Stephen Skinner Outdoes Aleister Crowley's Liber 777.
Stephen Skinner's book, "The Complete Magician's Tables", is essentially an expansion of Aleister Crowley's "Liber 777." Skinner is not the first person to expand Liber 777, but this is the most extensive expansion of that work I have seen. Liber 777 was based on a Golden Dawn document, "Book of Correspondences"; in modern times, students of the Golden Dawn tend to consult Crowley's work (which was reprinted in 1973 along with "Sepher Sephiroth" as "The Qabalah of Aleister Crowley"), rather than the original document assembled by Samuel Liddell MacGregor Mathers and Dr. William Wynn Westcott for the Esoteric Order Golden Dawn in the Outer and its Rosicrucian Second Order, the Rosae Rubeae et Aureae Crucis (Ruby Rose and Golden Cross). Skinner quotes Gerald Yorke, who stated about Liber 777:
"Ninety per cent of the Hebrew, the four colour scales, and the order and attribution of the Tarot trumps are as taught in the Hermetic Order of the Golden Dawn with[in] its inner circle."

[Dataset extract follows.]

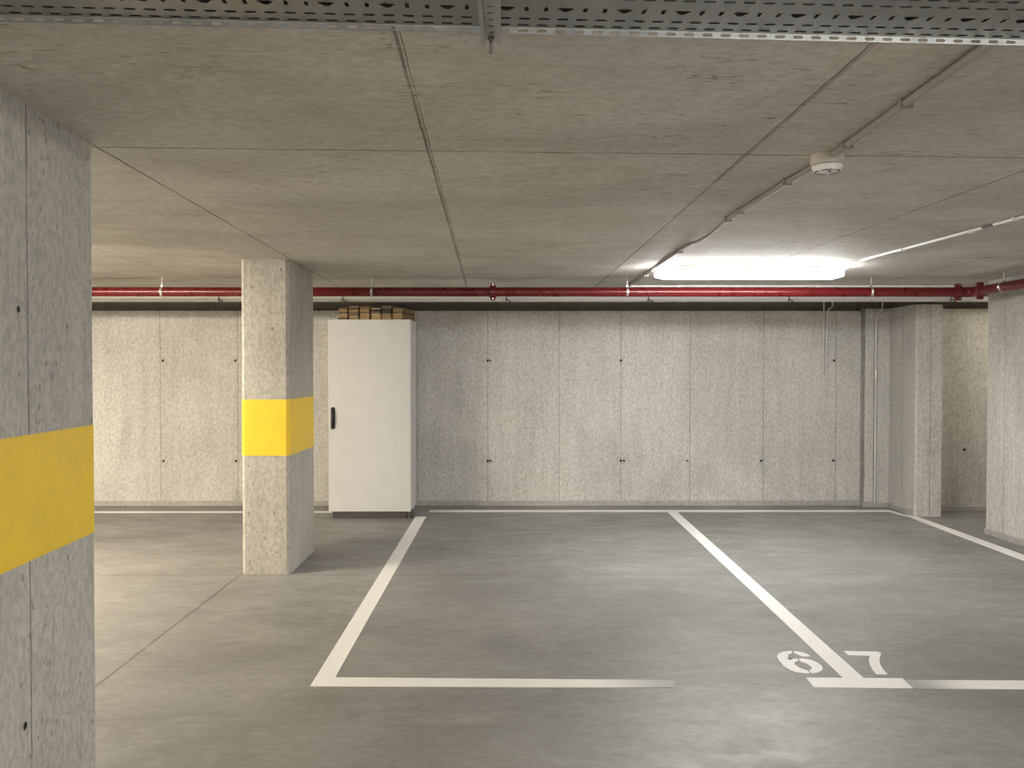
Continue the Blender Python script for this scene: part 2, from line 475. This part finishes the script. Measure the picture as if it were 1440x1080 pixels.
SEVEN = [[(1.713, 4.583), (1.882, 4.571), (1.887, 4.558), (1.885, 4.534), (1.858, 4.484), (1.837, 4.439), (1.82, 4.394), (1.799, 4.314), (1.79, 4.231), (1.738, 4.235), (1.745, 4.293), (1.765, 4.38), (1.784, 4.439), (1.818, 4.508), (1.71, 4.516)]]
flat('bay_number', SIX, M_white_paint, 'white stencilled number 6 painted on the floor', 'painted number', 'painted bay numbers')
flat('bay_number', SEVEN, M_white_paint, 'white stencilled number 7 painted on the floor', 'painted number', 'painted bay numbers')

# ------------------------------------------------------------------ white cabinet
CX0, CX1, CY0, CY1, CT = -1.728, -.935, 8.66, 9.14, 1.913
p = thing('metal_cabinet', 'tall white metal cabinet against the back wall beside the slim pillar', 'cabinet', ((CX0 + CX1) / 2, 8.9, 0))
obj('body', boxbm(CX0 + .004, CX1, CY0 + .02, CY1, .063, CT, bev=.004), M_cab, p)
d = obj('door', boxbm(CX0, CX1 - .004, CY0, CY0 + .018, .066, CT - .002, bev=.004), M_cab, p)
# swing handle: recessed plate, lever, lock
hx, hz = CX0 + .045, .965
bm = NB()
def stadium(bm, x, z, w, h, y0, y1, seg=8):
    pts = []
    r = w / 2
    for k in range(seg + 1): a = PI * k / seg; pts.append((x + r * math.cos(a), z + h / 2 - r + r * math.sin(a)))
    for k in range(seg + 1): a = PI + PI * k / seg; pts.append((x + r * math.cos(a), z - h / 2 + r + r * math.sin(a)))
    A = [bm.verts.new((q[0], y0, q[1])) for q in pts]; B = [bm.verts.new((q[0], y1, q[1])) for q in pts]
    n = len(pts)
    for i in range(n): bm.faces.new((A[i], A[(i + 1) % n], B[(i + 1) % n], B[i]))
    bm.faces.new(A); bm.faces.new(B[::-1])
stadium(bm, hx, hz, .036, .215, CY0 - .010, CY0 + .001)
hnd = obj('handle', bm, M_black, d); hnd['label'] = 'black swing handle'
bm = NB()
tube(bm, [(hx, CY0 - .010, hz + .075), (hx, CY0 - .030, hz + .055), (hx, CY0 - .034, hz), (hx, CY0 - .030, hz - .055), (hx, CY0 - .010, hz - .08)], [.010, .012, .011, .012, .011], 10)
bmesh.ops.create_uvsphere(bm, u_segments=12, v_segments=8, radius=.013, matrix=Matrix.Translation((hx, CY0 - .012, hz + .088)))
obj('handle_lever', bm, M_black, d, True)
bm = NB(); box(bm, CX0 + .035, CX1 - .045, 8.672, 9.10, 0, .063)
pl = obj('plinth', bm, M_plinth, p); pl['label'] = 'dark grey plinth'
bm = NB()
tube(bm, [(CX1 - .018, 8.70, .0), (CX1 - .018, 8.70, .055), (CX1 - .018, 8.70, .095)], [.03, .03, .022], 16)
obj('plinth_corner', bm, M_plinth, p, True)

# boards stacked on the cabinet, end grain towards the room
woods = [simple('tan_board', (.24, .165, .085), .7, 0, .25, 25), simple('ochre_board', (.33, .225, .10), .7, 0, .2, 25),
         simple('grey_brown_board', (.13, .095, .06), .7, 0, .25, 25), simple('pale_board', (.42, .34, .23), .7, 0, .2, 25), simple('dark_gap_board', (.045, .032, .022), .75, 0, .3, 25)]
bm = boxbm(-.0472, .0472, 0, .47, 0, .0185, bev=.003, seg=1)
me0 = bpy.data.meshes.new('board')
bm.to_mesh(me0); bm.free()
meshes = []
for w in woods:
    m_ = me0.copy(); m_.materials.append(w); meshes.append(m_)
order = ['lowest', 'second from bottom', 'third from bottom', 'fourth from bottom', 'fifth from bottom', 'sixth from bottom', 'topmost']
colname = ['leftmost', 'second from left', 'third from left', 'third from right', 'second from right', 'rightmost']
pat = [[2, 1, 1, 2, 1, 0], [0, 1, 2, 2, 1, 2, 3], [1, 0, 1, 2, 1, 1, 0], [1, 1, 3, 2, None, 4, 3], [1, 0, 0, 4, 4, 2, 3], [0, 1, 1, 2, 0, 0]]  # dark boards stand in for the shaded gap in the second stack from right
for ci, colp in enumerate(pat):
    cx = -1.592 + ci * .1052
    zz = CT
    total = len([q for q in colp if q is not None])
    n_ = 0
    for li, wi in enumerate(colp):
        if wi is None: continue
        o = bpy.data.objects.new('wooden_board', meshes[wi])
        COL.objects.link(o)
        o.location = (cx + random.uniform(-.0012, .0012) + (.004 if ci in (2, 3) and li < 2 else 0) * (1 if ci == 3 else -.3), CY0 + .028 + random.uniform(-.012, .012), zz)
        o.rotation_euler = (0, 0, math.radians(-9.5 + random.uniform(-.6, .6)))
        zz += .0187
        lvl = 'topmost' if n_ == total - 1 else order[n_]
        n_ += 1
        tag(o, f'{("tan", "ochre", "brown", "pale", "dark gap-toned")[wi]} wooden board on the cabinet top, {lvl} in the {colname[ci]} stack', 'wooden board', 'wooden boards stacked on the cabinet')

# ------------------------------------------------------------------ red sprinkler pipe
PZ, PY, PR = 2.086, 7.60, .039
p = thing('sprinkler_pipe', 'long red sprinkler pipe under the ceiling, turning along the right wall', 'pipe', (0, PY, PZ))
bm = NB(); tube(bm, [(XL + .02, PY, PZ), (3.83, PY, PZ)], PR, 24); obj('straight_run', bm, M_red, p, True)
bm = NB()
ec, er = (3.83, PY - .075), .075
tube(bm, [(ec[0] + er * math.sin(a), ec[1] + er * math.cos(a), PZ) for a in [PI / 2 * k / 8 for k in range(9)]], PR + .004, 24)
obj('elbow', bm, M_red, p, True)
bm = NB(); tube(bm, [(3.905, PY - .075, PZ), (3.925, YB + .02, PZ)], PR, 24); obj('side_run', bm, M_red, p, True)
def coupling(c, axis):
    bm = NB(); c = Vector(c); a = Vector(axis)
    tube(bm, [c - a * .030, c - a * .026, c - a * .012, c + a * .012, c + a * .026, c + a * .030], [.043, .050, .053, .053, .050, .043], 24)
    for s in (-1, 1):
        zc = PZ + s * .060
        side = Vector((-a.y, a.x, 0))
        q = c + Vector((0, 0, s * .058))
        bmesh.ops.create_cube(bm, size=1, matrix=Matrix.Translation(q) @ Matrix.Diagonal((.040, .040, .024, 1)))
    o = obj('coupling', bm, M_red, p, True)
    side = Vector((-a.y, a.x, 0))
    for s in (-1, 1):
        bm = NB()
        q = c + Vector((0, 0, s * .058))
        tube(bm, [q - side * .034, q + side * .034], .008, 8)
        obj('bolt', bm, M_bolt, o)
coupling((-.13, PY, PZ), (1, 0, 0)); coupling((3.785, PY, PZ), (1, 0, 0)); coupling((3.906, PY - .12, PZ), (0, -1, 0))

def hanger(x, y, axis, label):
    t = thing('pipe_hanger', label, 'pipe hanger', (x, y, CEIL), 'steel hangers of the red pipe')
    bm = NB(); tube(bm, [(x, y, PZ + PR + .006), (x, y, CEIL)], .0045, 8); obj('rod', bm, M_zinc, t, True)
    bm = NB()
    R = PR + .0035
    prof = [(R * math.cos(2 * PI * k / 24), R * math.sin(2 * PI * k / 24)) for k in range(24)]
    u = Vector((0, 1, 0)) if axis == 'x' else Vector((1, 0, 0))
    ax = Vector((1, 0, 0)) if axis == 'x' else Vector((0, 1, 0))
    c = Vector((x, y, PZ))
    rings = []
    for s in (-.010, .010):
        for rr in (R, R - .0027):
            rings.append([bm.verts.new(c + ax * s + u * (a * rr / R) + Vector((0, 0, 1)) * (b * rr / R)) for a, b in prof])
    for A, B in ((0, 1), (1, 3), (3, 2), (2, 0)):
        for k in range(24):
            bm.faces.new((rings[A][k], rings[A][(k + 1) % 24], rings[B][(k + 1) % 24], rings[B][k]))
    obj('clamp', bm, M_zinc, t, True)
    bm = NB(); bmesh.ops.create_cube(bm, size=1, matrix=Matrix.Translation(c + Vector((0, 0, R + .005))) @ Matrix.Diagonal((.018, .018, .012, 1)))
    obj('nut', bm, M_bolt, t)
    bm = NB()
    s_ = u * (-1 if axis == 'x' else -1) * (R + .004)
    tube(bm, [c + s_ - Vector((0, 0, .008)), c + s_ + Vector((0, 0, .010))], .007, 8)
    obj('screw', bm, M_bolt, t)
hanger(-2.905, PY, 'x', 'pipe hanger left of the slim pillar')
hanger(-1.146, PY, 'x', 'pipe hanger above the boards on the white cabinet')
hanger(.998, PY, 'x', 'pipe hanger beside the left end of the lit ceiling lamp')
hanger(3.051, PY, 'x', 'pipe hanger right of the lit ceiling lamp')
hanger(3.9056, 7.12, 'y', 'pipe hanger on the bent pipe in front of the right wall')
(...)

As Skinner notes, "Crowley's work was basically a light edit of the original..." Skinner's work is not a light edit. He expands the 194 columns (some of which were nothing more than place markers), keeping the essential information, into 801 columns. Much of the additional material is drawn from old grimoires and other difficult to read works. Skinner reorganizes the material that he copies from Crowley; there is actually a pattern to how the Tables are laid out, unlike Crowley's work which was based on how the information tended to be issued in Golden Dawn (it tended to be handed out piecemeal, rather than as a whole document, which is one of the reasons that students tend to consult Crowley rather than Mathers).
While The Complete Magician's Tables is organized better than Liber 777, there is one drawback that a student of Golden Dawn needs to be aware of when consulting Skinner's work. Stephen Skinner, along with Francis King, in "Techniques of High Magic", decided that the Golden Dawn attribution of the Wand to Fire and the Dagger to Air was wrong. Not only did he continue with this assumption in this current work, he changes several other "obvious blinds."

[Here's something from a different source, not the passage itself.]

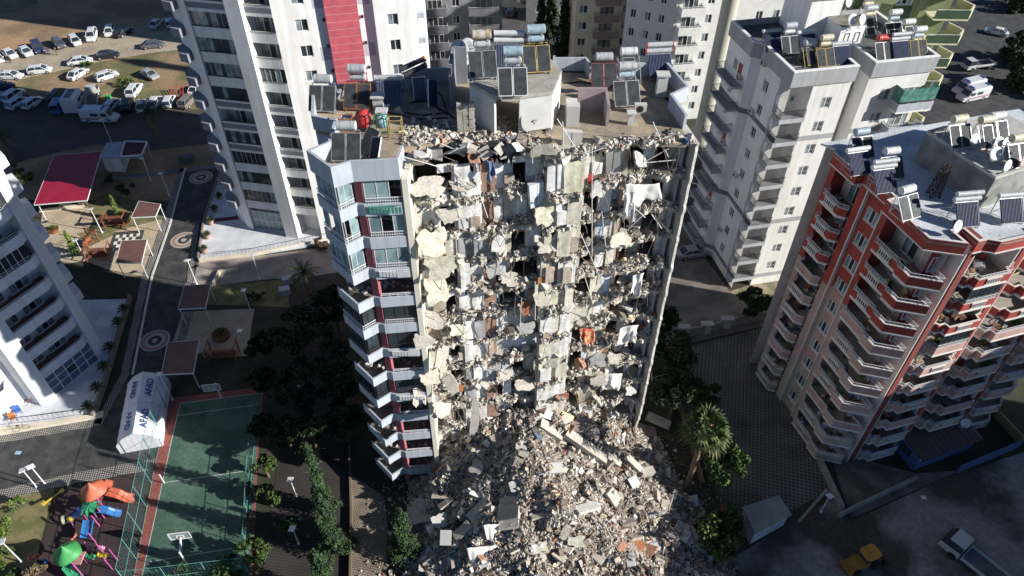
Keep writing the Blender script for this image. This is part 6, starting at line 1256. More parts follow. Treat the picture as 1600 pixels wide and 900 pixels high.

Several times while going though this book, I found myself wondering if Skinner understood Golden Dawn system of magic and initiation, and knew anything about its history. I presume that he has access to the same published sources that I do, and probably access to more of the unpublished material than I do, so I am not sure how he draws some of the conclusions that he does. For instance, he says that Mathers made changes to the planets associated with the seven double Hebrew letters (those letters that have both a hard and soft pronunciation that traditionally are associated with the seven classical planets); yet if he knew the history of the tradition, he would know that these changes were present in the Cipher Manuscript and that it is unlikely to be the direct work of Mathers.
Plus, he is willing to believe that the leaders of Golden Dawn would purposely "blind" (change the correspondences of the symbols) documents that were meant only for the eyes of members of the Order. I find it unlikely that Golden Dawn would blind its own set of correspondences in papers meant solely for its own members. For instance, the changes of the letters associated with the paths of the Tree of Life is present in the Cipher Manuscript (the Tree of Life that he shows from the Cipher Manuscript is actually for the Philosophus [4=7] ritual, the Perfected Tree, and is not the Tree of Life that the member uses in their daily magical work) he considers to be a mistake. From personal experience, I know that the changes can only be understood properly if one accounts for the fact that this non-orthodox Kabbalah arrangement is actually the plan for one of the layers of the initiation rituals, and is meant to help keep the initiate energetically balanced during the initiationary cycle.
But his lack of understanding about why Golden Dawn uses the set of correspondences it does is really the only problem I have with this sourcebook (sourcework is the term he uses). This is truly an impressive expansion of Liber 777 and the original Book of Correspondences that it was based on. The Tables are organized in a reasonable manner; it is easy to find the proper row thanks to his ZEP system (Zodiac, Element, Planet) which is easier to use than the path numbers that the original works used. Skinner brings in a score of subjects that I have never studied.
This book promises to be used as much use as Liber 777 from students of the magical arts, perhaps more due to the additional information it contains. And if the practitioner of the craft remembers that all systems of correspondences are the opinion of their creator, they will have no problem using this book in their spiritual work.
Stephen Skinner. "The Complete Magician's Tables" (Second Edition). Llewellyn (2006).